In 1916 Aaronsohn visited London, where he circulated a memorandum, which argued the case for a sovereign Jewish state. This memorandum helped make the idea of a "Jewish National Home in Palestine" part of official British policy in Near East.

In 1917, Chaim Weizmann sent Aaronsohn on a political campaign to the United States. While there, Aaronsohn learned that the Ottoman authorities had managed to intercept a NILI carrier pigeon, leading to the arrest of his sister Sarah. After being tortured in her home – all the while refusing to give up the names of other NILI members – she asked to be excused to go to the toilet where a revolver was hidden. Sarah shot herself, a heroic suicide at age 27.

In the spring of 1918, Aaronsohn returned to Palestine as a member of the Zionist Commission. H e was a member of the Jewish delegation to the 1919 Paris Peace Conference. On May 15 1919, Aaronsohn was killed in an airplane crash over the English Channel. Katz relates how the circumstances surrounding the crash were unclear and, at the time, quite controversial, with finger to blame pointing in several directions – most notably, to the British government.

Aaronsohn left no children behind to tell his story or commemorate his life. So utterly driven was he to prove that the desolate land of Israel could once again bear fruit and serve as the home for a modern Jewish state that Aaronsohn never married or even seems to have become involved in a viable romantic relationship.

Those searching for a comprehensive understanding of Zionism, World War One, or the early days of the Yishuv in Israel are not going to find it in The Aaronsohn Saga.

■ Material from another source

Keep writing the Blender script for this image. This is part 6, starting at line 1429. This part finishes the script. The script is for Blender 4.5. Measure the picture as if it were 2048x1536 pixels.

This book is nothing more or less than what it purports to be – a detailed, intensively researched and annotated biography of one man. Some will enjoy Katz's close-up anecdotal narrative style, while others will not. Everyone, however, is certain to be grateful to Katz for shedding light on the life of a long-forgotten but pivotal figure in the creation of a Jewish state in the homeland of the Jewish people.